Transaction Rounding Overview
In light of the discontinuation of penny production by the U.S. Treasury and the resulting nationwide shortage, we have updated OnTrac to include a function to round all cash payments to the nearest nickel. This is based on a proposed bill called the Common Cents Act.
What is the bill
- The legislation is called the Common Cents Act.
- Its primary goals:
- Direct the United States Department of the Treasury to stop minting the penny (one-cent coin) for general circulation.
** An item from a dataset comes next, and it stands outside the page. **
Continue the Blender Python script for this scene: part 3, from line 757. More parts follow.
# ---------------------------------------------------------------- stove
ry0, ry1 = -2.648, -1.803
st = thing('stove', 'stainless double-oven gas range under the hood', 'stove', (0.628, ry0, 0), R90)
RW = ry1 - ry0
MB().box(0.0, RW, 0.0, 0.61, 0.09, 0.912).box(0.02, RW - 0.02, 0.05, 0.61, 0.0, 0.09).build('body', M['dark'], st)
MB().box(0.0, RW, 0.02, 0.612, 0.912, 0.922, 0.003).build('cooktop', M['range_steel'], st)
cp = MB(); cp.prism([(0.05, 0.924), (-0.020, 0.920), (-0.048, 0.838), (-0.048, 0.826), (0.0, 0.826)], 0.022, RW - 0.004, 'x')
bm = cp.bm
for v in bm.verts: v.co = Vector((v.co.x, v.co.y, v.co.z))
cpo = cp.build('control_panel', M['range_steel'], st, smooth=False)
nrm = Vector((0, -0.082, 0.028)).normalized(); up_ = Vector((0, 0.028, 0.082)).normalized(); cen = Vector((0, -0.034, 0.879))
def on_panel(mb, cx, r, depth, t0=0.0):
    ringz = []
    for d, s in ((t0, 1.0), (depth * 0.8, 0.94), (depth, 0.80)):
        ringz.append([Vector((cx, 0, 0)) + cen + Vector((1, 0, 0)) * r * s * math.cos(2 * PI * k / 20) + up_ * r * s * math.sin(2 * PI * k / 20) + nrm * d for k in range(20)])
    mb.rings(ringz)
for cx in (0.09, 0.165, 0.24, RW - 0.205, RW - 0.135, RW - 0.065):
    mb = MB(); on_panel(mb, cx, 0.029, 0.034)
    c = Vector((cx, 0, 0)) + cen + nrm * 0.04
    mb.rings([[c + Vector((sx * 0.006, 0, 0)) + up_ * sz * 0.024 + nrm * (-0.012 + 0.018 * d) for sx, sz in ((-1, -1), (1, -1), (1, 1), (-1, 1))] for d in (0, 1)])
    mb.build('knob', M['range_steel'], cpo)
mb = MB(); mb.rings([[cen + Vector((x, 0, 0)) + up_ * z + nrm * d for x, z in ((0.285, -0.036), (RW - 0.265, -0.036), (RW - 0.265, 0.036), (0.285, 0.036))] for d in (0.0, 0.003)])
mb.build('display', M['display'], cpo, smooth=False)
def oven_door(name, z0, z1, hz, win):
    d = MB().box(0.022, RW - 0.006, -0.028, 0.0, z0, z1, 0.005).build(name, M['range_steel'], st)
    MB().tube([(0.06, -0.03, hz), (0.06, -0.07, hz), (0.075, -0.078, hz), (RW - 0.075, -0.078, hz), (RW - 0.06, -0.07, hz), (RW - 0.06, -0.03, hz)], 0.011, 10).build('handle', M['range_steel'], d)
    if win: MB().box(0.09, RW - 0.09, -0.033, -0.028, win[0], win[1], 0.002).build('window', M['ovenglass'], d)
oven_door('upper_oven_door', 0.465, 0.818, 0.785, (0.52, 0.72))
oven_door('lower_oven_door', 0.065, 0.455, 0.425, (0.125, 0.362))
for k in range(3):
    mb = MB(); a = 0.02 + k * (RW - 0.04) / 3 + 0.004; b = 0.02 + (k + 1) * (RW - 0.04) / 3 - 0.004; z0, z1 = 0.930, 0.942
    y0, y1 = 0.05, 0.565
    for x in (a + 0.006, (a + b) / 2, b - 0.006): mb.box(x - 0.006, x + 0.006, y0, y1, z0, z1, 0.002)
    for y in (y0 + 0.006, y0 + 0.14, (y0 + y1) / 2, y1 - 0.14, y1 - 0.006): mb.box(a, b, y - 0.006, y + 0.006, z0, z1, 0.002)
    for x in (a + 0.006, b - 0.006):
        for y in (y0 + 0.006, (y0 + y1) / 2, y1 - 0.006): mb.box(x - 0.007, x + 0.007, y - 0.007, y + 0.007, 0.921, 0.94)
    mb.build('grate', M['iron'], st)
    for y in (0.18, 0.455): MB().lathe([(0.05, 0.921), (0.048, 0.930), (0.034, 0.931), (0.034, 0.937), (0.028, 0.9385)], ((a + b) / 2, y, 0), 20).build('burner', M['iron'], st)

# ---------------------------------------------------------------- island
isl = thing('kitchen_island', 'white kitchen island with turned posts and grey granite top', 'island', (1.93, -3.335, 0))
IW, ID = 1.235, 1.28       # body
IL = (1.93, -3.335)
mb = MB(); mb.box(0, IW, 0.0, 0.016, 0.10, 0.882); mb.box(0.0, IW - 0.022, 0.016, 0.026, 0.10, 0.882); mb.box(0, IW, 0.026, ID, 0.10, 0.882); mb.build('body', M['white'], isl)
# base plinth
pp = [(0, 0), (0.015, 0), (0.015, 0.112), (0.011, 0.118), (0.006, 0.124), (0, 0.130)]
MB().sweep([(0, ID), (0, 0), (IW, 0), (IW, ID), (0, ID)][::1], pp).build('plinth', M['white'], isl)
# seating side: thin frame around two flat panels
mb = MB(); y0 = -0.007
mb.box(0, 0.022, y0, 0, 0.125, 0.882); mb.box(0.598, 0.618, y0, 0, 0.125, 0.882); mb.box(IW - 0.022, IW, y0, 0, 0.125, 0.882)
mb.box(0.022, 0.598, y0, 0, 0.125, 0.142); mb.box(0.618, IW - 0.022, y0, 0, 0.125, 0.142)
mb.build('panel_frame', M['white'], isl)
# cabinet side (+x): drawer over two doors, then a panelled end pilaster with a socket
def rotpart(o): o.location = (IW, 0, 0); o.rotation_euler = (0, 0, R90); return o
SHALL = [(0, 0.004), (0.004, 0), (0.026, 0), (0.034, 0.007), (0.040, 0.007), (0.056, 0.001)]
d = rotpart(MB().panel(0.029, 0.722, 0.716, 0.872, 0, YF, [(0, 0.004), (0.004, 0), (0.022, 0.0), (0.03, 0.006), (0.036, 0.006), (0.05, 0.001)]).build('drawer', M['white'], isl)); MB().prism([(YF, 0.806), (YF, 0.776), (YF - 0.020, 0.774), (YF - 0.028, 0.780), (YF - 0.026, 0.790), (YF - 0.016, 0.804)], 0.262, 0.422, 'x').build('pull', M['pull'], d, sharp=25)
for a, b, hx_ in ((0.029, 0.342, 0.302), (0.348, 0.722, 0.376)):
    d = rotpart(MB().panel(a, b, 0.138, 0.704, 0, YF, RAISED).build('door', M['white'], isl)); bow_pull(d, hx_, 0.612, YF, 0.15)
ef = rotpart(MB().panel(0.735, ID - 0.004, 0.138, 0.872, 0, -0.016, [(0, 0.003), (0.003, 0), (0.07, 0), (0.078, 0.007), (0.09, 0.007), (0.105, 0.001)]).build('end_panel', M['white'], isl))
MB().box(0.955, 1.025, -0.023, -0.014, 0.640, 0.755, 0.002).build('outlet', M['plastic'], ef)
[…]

- Require that cash transactions be rounded up or down to the nearest five cents (i.e., the nearest nickel) — effectively replacing pennies with a nickel-based rounding system.
- The rationale: producing pennies has become economically wasteful — the cost of minting a penny significantly exceeds its face value.
- The bill also preserves status of existing pennies: any penny minted before enactment remains legal tender.
Key details of how rounding works (and what’s proposed)
- The rounding applies only to cash payments — electronic payments (credit cards, digital wallets, etc.) are not affected.
- The proposed standard rounding method is “symmetric” rounding:
- If the total ends in 1 or 2 cents → round down to the previous nickel (e.g. $4.02 → $4.00)
- If it ends in 3 or 4 cents → round up to next nickel ($4.03 or $4.04 → $4.05)
- If it ends in 6 or 7 cents → round down to 5 cents ($4.06 → $4.05)
- If it ends in 8 or 9 cents → round up to the next nickel/dime (e.g. $4.08 → $4.10)
- Transactions ending in 0 or 5 cents remain unchanged.
- According to economic-analysis (e.g. from the Federal Reserve Bank of Richmond), this rounding will likely have a negligible impact on inflation overall; the so-called “rounding tax” — extra cost to consumers due to rounding up — is estimated to be very small.
Where to read the full language
- The full bill text is available on the official U.S. Congress legislation site: under H.R. 3074 — the Common Cents Act.
- The text comes in multiple formats (HTML, PDF, TXT) on that page.
- A helpful explainer page (from the bill’s sponsors) summarizing its background and intent is also available.
What’s not settled — yet
- The bill has been introduced and reported in the House (as of September 2025) — but as of now it is not law.
- Because no federal guidance existed until now, some retailers began unilaterally rounding — leading to confusion, operational headaches, and even potential legal risk.